| One of the challenging & fun parts of vintage
caravanning, if you’re silly enough, is to collect and fill the
caravan with items from the same period, such as camping items,
grocery items, crockery and appliances. This is a great hobby,
because you are effectively creating a mobile museum, for display
wherever you wish.
It is not something you would do with a 1950’s house; you
wouldn’t buy a nice original 1950’s house, fill it with goods from
the era and then open it for public display. It’s too expensive and
just plain impractical.
Not so with an old caravan, you can set it up for display
wherever you can tow it, then at the end of the day, pack all the
goods away, and put the caravan back into storage. It’s a great way
to recreate the period.
The outside items can include things like old chairs, fold up
table, kero lamp, kerosene tin, water container, old esky and the
list goes on!
Collecting for this purpose results in running all over the
countryside chasing what is basically “junk”.
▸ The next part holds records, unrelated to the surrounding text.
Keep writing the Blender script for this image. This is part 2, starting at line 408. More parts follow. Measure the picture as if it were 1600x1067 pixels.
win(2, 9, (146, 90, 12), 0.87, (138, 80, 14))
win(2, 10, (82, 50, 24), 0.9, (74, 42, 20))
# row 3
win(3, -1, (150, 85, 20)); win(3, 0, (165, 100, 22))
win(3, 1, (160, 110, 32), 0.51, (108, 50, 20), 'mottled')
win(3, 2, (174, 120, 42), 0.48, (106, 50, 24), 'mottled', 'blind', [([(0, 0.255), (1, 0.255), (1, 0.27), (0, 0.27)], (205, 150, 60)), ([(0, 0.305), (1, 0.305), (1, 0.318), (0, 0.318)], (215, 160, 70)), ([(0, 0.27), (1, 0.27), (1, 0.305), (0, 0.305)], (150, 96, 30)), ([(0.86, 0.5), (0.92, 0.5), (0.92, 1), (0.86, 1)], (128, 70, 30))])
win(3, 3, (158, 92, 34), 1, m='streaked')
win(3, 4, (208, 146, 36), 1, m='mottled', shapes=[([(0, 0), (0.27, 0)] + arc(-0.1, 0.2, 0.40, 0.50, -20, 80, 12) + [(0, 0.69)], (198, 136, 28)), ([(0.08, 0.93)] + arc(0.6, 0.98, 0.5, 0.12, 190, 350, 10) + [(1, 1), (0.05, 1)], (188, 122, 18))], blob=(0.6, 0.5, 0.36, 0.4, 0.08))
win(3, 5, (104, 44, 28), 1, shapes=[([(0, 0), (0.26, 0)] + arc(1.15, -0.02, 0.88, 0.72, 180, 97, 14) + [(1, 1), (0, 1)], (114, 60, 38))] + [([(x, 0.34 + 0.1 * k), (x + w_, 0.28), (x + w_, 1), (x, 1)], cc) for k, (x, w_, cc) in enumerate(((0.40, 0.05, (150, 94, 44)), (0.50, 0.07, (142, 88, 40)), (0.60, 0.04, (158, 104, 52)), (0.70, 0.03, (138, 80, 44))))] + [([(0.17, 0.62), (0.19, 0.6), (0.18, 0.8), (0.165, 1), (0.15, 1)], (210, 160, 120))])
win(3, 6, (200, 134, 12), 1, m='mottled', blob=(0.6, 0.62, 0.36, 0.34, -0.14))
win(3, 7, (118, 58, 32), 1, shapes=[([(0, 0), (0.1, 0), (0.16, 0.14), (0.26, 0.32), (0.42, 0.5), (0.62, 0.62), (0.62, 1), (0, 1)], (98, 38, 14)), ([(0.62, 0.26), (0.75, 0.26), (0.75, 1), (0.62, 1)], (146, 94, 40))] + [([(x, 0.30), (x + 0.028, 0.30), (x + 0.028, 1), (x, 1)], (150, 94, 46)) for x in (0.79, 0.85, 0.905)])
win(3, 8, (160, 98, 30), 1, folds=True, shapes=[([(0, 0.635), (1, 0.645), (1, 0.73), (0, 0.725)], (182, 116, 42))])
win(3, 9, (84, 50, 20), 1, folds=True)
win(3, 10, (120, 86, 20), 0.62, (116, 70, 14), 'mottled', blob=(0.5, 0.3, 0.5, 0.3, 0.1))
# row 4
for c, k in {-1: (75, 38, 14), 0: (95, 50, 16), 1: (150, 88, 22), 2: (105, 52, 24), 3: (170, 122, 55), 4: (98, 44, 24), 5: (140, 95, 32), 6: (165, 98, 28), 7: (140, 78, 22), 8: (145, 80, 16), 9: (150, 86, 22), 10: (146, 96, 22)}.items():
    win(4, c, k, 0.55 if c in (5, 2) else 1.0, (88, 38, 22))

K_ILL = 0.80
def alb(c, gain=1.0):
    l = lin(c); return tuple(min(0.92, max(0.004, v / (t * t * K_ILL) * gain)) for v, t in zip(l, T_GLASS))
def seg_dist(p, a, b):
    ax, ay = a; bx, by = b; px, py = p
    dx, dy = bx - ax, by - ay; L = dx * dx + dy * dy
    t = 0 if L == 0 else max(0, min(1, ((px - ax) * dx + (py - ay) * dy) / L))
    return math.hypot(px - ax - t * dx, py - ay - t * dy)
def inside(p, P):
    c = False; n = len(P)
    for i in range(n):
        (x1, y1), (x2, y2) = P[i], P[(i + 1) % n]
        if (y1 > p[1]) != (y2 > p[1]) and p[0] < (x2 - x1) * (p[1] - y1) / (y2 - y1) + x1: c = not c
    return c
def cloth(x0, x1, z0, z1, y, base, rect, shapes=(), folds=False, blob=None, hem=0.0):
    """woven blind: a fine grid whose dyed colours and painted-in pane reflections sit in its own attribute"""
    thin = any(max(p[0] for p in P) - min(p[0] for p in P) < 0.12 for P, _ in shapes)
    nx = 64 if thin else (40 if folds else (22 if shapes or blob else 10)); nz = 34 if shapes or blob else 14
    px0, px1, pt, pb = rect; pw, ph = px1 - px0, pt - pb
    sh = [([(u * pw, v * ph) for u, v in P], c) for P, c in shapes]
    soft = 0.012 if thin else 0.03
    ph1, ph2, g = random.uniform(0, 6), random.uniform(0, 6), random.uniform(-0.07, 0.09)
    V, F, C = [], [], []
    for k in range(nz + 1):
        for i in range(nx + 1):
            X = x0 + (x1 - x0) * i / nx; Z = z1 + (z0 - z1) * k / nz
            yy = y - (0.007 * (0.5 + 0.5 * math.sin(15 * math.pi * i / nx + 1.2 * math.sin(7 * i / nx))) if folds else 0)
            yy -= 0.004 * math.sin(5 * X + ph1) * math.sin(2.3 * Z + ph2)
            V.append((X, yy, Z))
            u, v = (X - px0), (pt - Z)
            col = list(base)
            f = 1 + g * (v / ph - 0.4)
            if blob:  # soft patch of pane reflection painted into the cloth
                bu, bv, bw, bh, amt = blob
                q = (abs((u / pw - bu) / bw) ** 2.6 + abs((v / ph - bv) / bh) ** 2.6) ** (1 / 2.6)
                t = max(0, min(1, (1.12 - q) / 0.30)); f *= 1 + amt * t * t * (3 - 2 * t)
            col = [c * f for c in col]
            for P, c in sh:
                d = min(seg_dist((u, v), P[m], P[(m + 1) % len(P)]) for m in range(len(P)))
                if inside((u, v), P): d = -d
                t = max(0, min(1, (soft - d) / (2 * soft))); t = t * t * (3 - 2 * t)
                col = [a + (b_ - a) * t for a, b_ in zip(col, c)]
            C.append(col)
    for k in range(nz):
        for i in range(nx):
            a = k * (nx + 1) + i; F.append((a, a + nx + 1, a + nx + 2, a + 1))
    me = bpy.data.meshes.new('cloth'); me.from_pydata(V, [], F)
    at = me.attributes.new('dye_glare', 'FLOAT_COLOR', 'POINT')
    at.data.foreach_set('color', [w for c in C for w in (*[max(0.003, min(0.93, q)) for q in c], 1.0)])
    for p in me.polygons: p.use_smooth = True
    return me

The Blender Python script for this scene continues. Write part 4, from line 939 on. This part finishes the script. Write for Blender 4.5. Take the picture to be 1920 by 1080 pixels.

It is not very expensive, a lot of the items, an old grocery tin, or
packet of old soap for instance, are around the $5 mark, sometimes a
little more, sometimes a little less, depending on rarity and
condition.
This is relatively cheap when compared to collecting say model cars,
as I have done for years, where the price for a good model car
ranges from about $40 to $200 plus!
Some of the camping items can be more expensive, for instance I
paid $90 for a late 1940’s Coleman kerosene lamp in top condition,
with the mantle still intact & working. A lot of camping items I
have purchased for outside display have been cheap, but have
required restoration, which is time consuming, but forms a valuable
part of the hobby.
These items have been purchased in restorable condition from
collectable or junk shops. One dealer got pissed off one day when I
purchased an old wooden chair sitting at the front of her shop. It
was the chair she used to sit on for smoko!
I have filled “Joker II” with collectables to the extreme!
If you sat down in 1958/9 and made a list of everything you need for
a caravanning holiday, including food & groceries, the camera,
torch, playing cards, magazines, shaver, perfume, thermos, pots &
pans, cutlery etc, it is all there, I have collected it! I have not
however collected any period clothing.
One item I purchased from the eastern states was a small unopened
tin of “Tongala reduced cream”, c 1959.
I wasn’t overly impressed with the person I was dealing with and was
not surprised when the tin arrived at my P O Box just in an
Australia Post envelope, not in a padded bag, nor wrapped in bubble
wrap or some similar protection. It was simply placed in the
envelope & posted.
Anyway, the tin was punctured in transit.
You are no doubt familiar with the smell of “off cream”; well you
should have smelt this stuff! It was absolutely putrid, and only
about 42 years past it’s use by date, not that it had one!!
I focus on famous Australian brand name products that I identify
from old magazine advertisements, and then set out to find the
products. It is rewarding when I actually find a particular item,
the thrill of the kill!
My family thinks I have some sort of problem in this regard, guess I
could stop collecting and go to the pub or casino instead!